__YOUR GOAL__
Find every line with "Python" in it, then report how many there are and nothing more.

__ENTRIES__
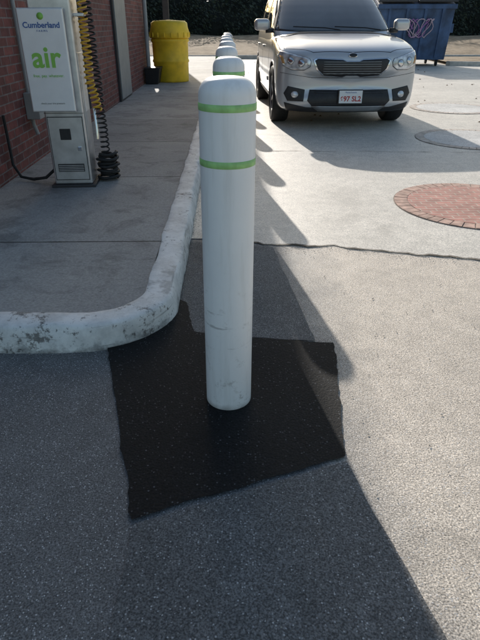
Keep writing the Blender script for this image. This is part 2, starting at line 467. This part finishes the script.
curve('black_hose',helix([(.225,.06,1.3),(.24,.08,.8),(.235,.1,.4),(.23,.14,.16)],.030,30),.0062,mat_blk,am,2)
hp=[]
for k in range(200):
    a=k*.35; r=.066+.020*math.sin(k*.13); hp.append((.245+r*math.cos(a),.10+r*math.sin(a),.015+.0010*k+.004*math.sin(k*.9)))
curve('hose_pile',hp,.012,mat_blk,am,2)
curve('air_chuck',[(.185,.1,.55),(.195,.06,.42),(.195,.05,.33)],.012,mat_chrome,am)
curve('power_cable',[(-.15,.05,.12),(-.25,.02,.04),(-.36,.05,.02),(-.47,.1,.03),(-.53,.14,.12),(-.54,.16,.5)],.012,mat_blk,am)

# ---------------------------------------------------------------- drum
d=empty('yellow_drum',(-1.27,13.3,.116)); 
R=.40
pr=[(0,0),(R*.93,0),(R*.95,.03),(R*.96,.38),(R*1.0,.40),(R*1.0,.43),(R*.965,.45),(R*.98,.78),(R*1.03,.80),(R*1.03,.84),(R*.97,.86)]
lathe('barrel',pr,mat_yel,d,48)
lathe('lid',[(R*.95,.862),(R*1.07,.862),(R*1.07,.98),(R*1.0,1.06),(R*.97,1.15),(R*.85,1.19),(0,1.21)],mat_yel,d,48)
for k in range(18):
    a=k*2*math.pi/18; o=box('lid_rib',-.012,.012,-.01,.01,.88,.97,mat_yel,d,.003); o.location=(R*1.075*math.cos(a),R*1.075*math.sin(a),0)
tb=empty('black_tub',(-1.64,12.75,.116))
mesh('tub',[(-.13,-.2,0),(.14,-.2,0),(.14,.2,0),(-.12,.2,0),(-.13,-.25,.3),(.2,-.25,.3),(.2,.25,.3),(-.12,.25,.3)],[(0,3,2,1),(0,1,5,4),(1,2,6,5),(2,3,7,6),(3,0,4,7)],mat_blkp,tb,bevel=.02)
box('tub_rim',-.13,.215,-.265,.265,.301,.325,mat_blkp,tb,.01)

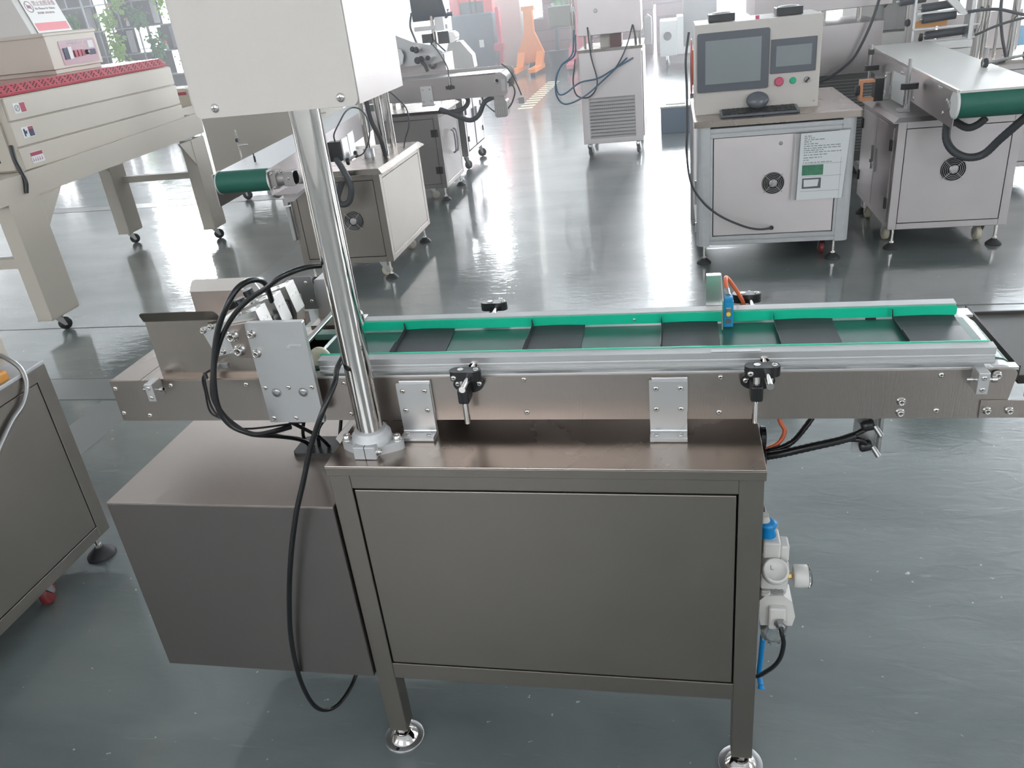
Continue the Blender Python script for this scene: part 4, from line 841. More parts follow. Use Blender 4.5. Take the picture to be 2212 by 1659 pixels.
# label web plate and rollers
wp_ = MB().prism([(-1.86, 1.40), (-1.74, 1.405), (-1.50, 1.29), (-1.32, 1.245), (-1.24, 1.19), (-1.25, 1.12), (-1.32, 1.10), (-1.55, 1.10), (-1.74, 1.12), (-1.86, 1.14)], 'y', 5.90, 5.912).to('web_plate', 'alu_dark', fm, bev=.001)
for x, z, r in ((-1.44, 1.228, .024), (-1.47, 1.238, .020), (-1.44, 1.145, .026), (-1.405, 1.155, .022), (-1.345, 1.158, .018), (-1.70, 1.36, .022)):
    MB().cyl((x, 5.90, z), (x, 5.80, z), r, n=20).to('web_roller', 'alu_dark' if r > .021 else 'alu_bright', wp_)
    MB().lathe([(r * 1.1, 0), (r * 1.1, .006), (r * .5, .008)], (x, 5.80, z), (0, -1, 0), n=20).to('roller_cap', 'rubber', wp_)
MB().prism([(-1.665, 1.22), (-1.63, 1.255), (-1.585, 1.24), (-1.57, 1.19), (-1.59, 1.13), (-1.63, 1.11), (-1.67, 1.16)], 'y', 5.84, 5.85).to('dancer_plate', 'alu', wp_, bev=.001)
cable('brake_hose', [(-1.405, 5.80, 1.13), (-1.38, 5.80, 1.10), (-1.365, 5.80, 1.05)], .016, 'hose', wp_)
for x in (-1.78, -1.70): MB().cyl((x, 6.0, .762), (x, 6.0, 1.75), .018, n=18).to('column', 'chrome', fm)
MB().box(-1.80, -1.66, 5.95, 6.05, 1.48, 1.56).to('lift_block', 'alu', fm, bev=.003)
MB().cyl((-1.86, 5.93, 1.80), (-1.76, 5.93, 1.36), .012, n=14).to('support_arm', 'alu_bright', fm)
MB().cyl((-1.80, 5.88, 1.56), (-1.80, 5.96, 1.56), .03, n=20).to('web_roller', 'chrome', fm)
MB().box(-1.76, -1.28, 6.1, 6.4, .98, 1.16).to('rear_cover', 'steel_far', fm, bev=.003)
fan(fm, -1.40, 6.098, 1.08, R=.040)

# ---- monitor and printer machine behind it
mm = thing('monitor_machine', 'dark tilted monitor on a silver post above a coding unit, top centre left', 'machine', (-1.6, 7.2, 0))
cabinet(mm, -1.93, -1.34, 6.76, 7.60, .14, .73, 'steel_far', right=None)
for s0, s1 in ((6.82, 7.16), (7.20, 7.54)):
    dr = MB().box(-1.351, -1.338, s0, s1, .19, .67).to('door', 'steel_far', mm, bev=.002)
    hinge(dr, (-1.338, s0 + .02 if s0 < 7 else s1 - .02, .30), 'x'); hinge(dr, (-1.338, s0 + .02 if s0 < 7 else s1 - .02, .56), 'x')
    MB().box(-1.335, -1.315, (s1 - .05 if s0 < 7 else s0 + .04), (s1 - .035 if s0 < 7 else s0 + .055), .42, .56).to('door_handle', 'alu_dark', dr)
castor(mm, -1.39, 6.84, .14, R=.045, wheel='greywheel', ang=.9); castor(mm, -1.39, 7.50, .14, R=.045, wheel='greywheel', ang=.3); castor(mm, -1.88, 6.84, .14, R=.045); castor(mm, -1.88, 7.50, .14, R=.045)
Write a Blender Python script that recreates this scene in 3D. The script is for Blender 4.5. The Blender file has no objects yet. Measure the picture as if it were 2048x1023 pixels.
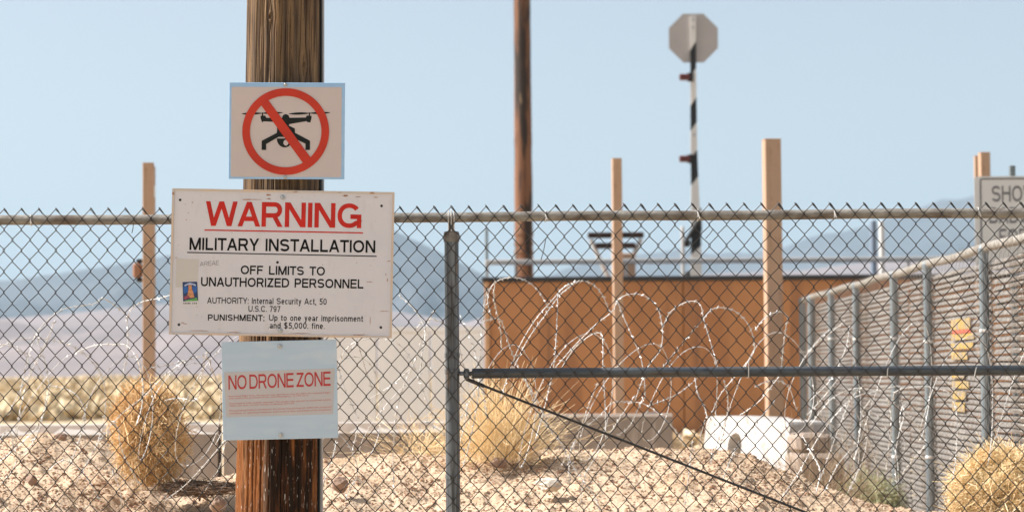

__SOLVED EXERCISE__
2